Dan Bayles 01.23.08

AUTHOR: MICOL HEBRON 12.01.07-01.26.08 Francois Ghebaly Gallery

Lately, segments of the US economy have been marked by extremes—witness the crash of the housing market, the explosion of the art market, and the ever-increasing cost of the wars in Iraq and Afghanistan. The $750 million price tag on the as-yet-unfinished US embassy in Baghdad is an intriguing footnote to Dan Bayles’s paintings of the embassy. His debut solo show features nine mixed-media paintings based on computer renderings that were leaked onto the Internet last year. The paintings depict the shell of a large yet unremarkable pseudomodernist structure in the midst of a nondescript landscape. There is no evidence of the macabre decimation that currently marks the region.

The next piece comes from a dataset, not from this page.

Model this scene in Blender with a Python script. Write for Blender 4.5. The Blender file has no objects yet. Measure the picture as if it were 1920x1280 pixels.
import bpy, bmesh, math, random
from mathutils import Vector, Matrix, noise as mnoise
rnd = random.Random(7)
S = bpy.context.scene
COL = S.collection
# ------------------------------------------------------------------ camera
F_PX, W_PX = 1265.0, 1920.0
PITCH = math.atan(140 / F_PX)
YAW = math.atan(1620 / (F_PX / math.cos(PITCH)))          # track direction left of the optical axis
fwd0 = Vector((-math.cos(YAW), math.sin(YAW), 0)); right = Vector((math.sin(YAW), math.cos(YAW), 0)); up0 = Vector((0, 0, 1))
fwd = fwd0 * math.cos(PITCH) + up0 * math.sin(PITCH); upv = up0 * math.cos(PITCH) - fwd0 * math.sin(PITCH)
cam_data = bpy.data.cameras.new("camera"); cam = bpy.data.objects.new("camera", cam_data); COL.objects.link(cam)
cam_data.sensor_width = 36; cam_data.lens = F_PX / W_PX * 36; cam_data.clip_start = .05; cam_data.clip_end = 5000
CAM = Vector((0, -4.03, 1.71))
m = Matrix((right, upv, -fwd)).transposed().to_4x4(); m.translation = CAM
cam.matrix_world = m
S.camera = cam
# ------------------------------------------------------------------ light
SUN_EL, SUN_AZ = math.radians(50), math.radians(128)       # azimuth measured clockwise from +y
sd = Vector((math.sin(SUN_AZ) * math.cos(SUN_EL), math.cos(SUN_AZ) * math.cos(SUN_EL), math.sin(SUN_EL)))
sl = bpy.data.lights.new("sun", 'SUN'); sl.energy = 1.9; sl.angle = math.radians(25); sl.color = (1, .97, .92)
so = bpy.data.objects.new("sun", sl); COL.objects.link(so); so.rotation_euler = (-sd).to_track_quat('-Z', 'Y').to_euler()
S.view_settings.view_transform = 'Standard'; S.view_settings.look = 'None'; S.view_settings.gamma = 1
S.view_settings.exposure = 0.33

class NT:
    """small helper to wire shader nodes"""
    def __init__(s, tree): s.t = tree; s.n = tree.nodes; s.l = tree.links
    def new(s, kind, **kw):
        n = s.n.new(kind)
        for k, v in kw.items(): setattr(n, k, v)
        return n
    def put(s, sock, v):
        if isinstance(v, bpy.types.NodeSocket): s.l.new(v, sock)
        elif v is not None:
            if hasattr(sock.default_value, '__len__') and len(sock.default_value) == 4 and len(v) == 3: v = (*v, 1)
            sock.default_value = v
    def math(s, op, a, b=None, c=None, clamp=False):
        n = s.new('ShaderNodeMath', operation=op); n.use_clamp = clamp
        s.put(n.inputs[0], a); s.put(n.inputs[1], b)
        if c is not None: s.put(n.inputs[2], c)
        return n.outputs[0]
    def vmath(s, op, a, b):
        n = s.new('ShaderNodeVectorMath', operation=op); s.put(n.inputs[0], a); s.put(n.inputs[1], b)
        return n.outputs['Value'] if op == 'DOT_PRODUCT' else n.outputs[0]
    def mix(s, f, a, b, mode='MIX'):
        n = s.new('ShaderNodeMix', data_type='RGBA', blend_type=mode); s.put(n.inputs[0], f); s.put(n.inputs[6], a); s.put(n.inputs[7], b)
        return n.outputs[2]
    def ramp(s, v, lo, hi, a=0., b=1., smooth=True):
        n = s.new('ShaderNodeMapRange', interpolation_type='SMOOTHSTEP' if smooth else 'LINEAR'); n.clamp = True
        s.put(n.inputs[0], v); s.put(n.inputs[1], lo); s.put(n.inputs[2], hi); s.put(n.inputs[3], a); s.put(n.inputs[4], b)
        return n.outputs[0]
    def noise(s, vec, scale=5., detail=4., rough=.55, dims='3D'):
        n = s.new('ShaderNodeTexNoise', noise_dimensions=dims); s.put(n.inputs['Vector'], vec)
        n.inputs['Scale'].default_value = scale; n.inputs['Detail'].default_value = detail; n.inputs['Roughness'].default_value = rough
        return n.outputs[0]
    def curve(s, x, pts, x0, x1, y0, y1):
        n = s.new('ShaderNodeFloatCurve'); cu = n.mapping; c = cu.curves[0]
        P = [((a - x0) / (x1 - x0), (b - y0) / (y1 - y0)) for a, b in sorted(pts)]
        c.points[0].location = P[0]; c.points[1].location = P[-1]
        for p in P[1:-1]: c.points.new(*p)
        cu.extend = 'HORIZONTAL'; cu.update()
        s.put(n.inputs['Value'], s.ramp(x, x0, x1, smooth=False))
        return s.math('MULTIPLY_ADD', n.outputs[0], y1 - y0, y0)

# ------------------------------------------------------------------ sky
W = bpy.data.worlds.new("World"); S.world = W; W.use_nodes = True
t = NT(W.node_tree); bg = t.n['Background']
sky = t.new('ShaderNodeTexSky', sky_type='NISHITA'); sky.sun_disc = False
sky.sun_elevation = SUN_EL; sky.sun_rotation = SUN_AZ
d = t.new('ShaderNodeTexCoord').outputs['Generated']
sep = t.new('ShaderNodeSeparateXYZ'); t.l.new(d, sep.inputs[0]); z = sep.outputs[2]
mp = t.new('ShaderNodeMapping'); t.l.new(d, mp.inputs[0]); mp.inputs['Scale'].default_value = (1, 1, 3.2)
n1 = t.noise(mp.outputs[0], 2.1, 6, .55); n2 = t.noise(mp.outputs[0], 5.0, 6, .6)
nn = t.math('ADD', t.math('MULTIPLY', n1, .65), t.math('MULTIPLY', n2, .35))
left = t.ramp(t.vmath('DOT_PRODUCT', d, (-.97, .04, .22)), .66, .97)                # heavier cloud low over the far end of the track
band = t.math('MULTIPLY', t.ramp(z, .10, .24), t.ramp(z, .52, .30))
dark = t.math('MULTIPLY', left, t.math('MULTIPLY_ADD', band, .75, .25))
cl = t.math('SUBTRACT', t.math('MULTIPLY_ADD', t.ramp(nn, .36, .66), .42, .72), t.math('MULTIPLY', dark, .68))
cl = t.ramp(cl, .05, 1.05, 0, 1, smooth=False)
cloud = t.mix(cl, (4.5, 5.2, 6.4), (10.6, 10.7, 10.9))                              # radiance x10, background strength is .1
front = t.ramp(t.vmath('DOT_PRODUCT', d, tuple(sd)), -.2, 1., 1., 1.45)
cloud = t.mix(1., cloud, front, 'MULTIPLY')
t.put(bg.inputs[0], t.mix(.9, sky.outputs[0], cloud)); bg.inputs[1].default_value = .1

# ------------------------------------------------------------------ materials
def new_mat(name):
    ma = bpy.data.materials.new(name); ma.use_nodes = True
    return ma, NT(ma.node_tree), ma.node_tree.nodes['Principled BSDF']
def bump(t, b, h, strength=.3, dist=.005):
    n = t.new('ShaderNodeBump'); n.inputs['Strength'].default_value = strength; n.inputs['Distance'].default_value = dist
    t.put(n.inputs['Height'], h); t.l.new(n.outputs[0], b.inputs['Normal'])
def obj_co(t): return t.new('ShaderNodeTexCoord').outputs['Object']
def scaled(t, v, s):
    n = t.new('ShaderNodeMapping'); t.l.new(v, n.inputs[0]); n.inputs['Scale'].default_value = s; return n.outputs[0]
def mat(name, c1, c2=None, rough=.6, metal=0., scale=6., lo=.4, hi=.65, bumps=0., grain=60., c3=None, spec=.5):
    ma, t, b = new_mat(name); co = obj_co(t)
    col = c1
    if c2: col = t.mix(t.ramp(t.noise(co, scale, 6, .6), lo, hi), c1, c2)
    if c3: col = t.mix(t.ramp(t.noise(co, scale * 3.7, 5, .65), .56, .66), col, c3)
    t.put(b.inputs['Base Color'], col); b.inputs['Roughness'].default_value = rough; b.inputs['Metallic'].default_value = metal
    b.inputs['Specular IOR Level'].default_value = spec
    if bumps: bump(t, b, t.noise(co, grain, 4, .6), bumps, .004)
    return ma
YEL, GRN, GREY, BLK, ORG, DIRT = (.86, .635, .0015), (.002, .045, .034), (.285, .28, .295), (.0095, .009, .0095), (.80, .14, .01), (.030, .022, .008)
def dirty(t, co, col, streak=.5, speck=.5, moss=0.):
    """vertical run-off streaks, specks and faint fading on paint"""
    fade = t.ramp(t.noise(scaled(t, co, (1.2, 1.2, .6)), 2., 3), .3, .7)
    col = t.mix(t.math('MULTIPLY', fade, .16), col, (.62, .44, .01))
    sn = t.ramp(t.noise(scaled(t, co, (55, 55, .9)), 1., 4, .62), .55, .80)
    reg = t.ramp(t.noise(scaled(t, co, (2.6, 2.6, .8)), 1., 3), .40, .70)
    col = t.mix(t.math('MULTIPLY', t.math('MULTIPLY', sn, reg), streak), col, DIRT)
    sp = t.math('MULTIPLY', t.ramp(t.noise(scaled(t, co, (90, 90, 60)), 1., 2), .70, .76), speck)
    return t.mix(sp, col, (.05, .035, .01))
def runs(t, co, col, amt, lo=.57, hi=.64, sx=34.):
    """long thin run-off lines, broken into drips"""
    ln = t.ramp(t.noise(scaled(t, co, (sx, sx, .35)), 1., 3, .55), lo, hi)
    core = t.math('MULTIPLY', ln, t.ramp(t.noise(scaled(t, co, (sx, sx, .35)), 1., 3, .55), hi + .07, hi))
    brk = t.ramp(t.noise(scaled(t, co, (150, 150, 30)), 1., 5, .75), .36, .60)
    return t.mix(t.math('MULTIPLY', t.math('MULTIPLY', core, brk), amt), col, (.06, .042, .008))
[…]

Rather, the canvases are eloquently formalist exercises, with lines and colors that evoke Bay Area landscape painters like Richard Diebenkorn. Bayles collages tape, paper, and paint with a mature eye for balance and color, creating compelling perspectives and textures that are at first more apt to evoke discussion of painting’s intrinsic characteristics than any subject matter, like a critique of contemporary politics. Yet it is precisely the overt absence of dogma that makes these images particularly poignant. Last year, it was revealed that construction on the embassy was $150 million over budget and wrought with prohibitive structural and strategic problems. When images of the architectural plans surfaced on the Web, they were quickly removed, to allay spotlighting yet another botched component of US operations in the Middle East. Bayles’s paintings historicize the incomplete embassy as a modern ruin, alluding to the irreconcilable gaps between Eastern iconoclasm and Western material indulgence.